SPADING THE FIELD: REVEALING SOCIETAL LACKS THROUGH SOCIAL INNOVATIVE PRACTICE. A study of urban agriculture initiatives in Utrecht, the Netherlands
Summary
Worldwide small groups of people living in cities are gathering to practice gardening together, an appearance that has been defined as urban agriculture. This thesis is the output of three-and-a-half-month field research amongst urban gardeners in the city of Utrecht, the Netherlands, answering the question: How do micro urban agriculture initiatives in Utrecht represent a social innovative movement offering a qualitative alternative to the contemporary capitalist mode of quantification of life? The gardening practice is studied as social innovation providing an answer to societal lacks. Urban agriculture in Utrecht is a response to processes of commodification, urbanization and individualization which are linked to a lack of socio-ecological connectivity, the inability to cope with an accelerated society and a loss of connection to self and the community.

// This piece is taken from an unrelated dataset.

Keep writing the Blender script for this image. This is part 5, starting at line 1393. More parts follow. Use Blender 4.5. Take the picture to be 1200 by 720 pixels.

Using a Deleuzean method of tracing social practices into rhizomatic structures of interconnectivity between micro- and macropolitics, this thesis gives context and meaning to urban gardening within a local and global perspective. To expand the applicability of this research beyond the academic world, the position of the local government towards urban agriculture serves to incent a debate on the quantification of politics and the value of studying and supporting social innovative practice.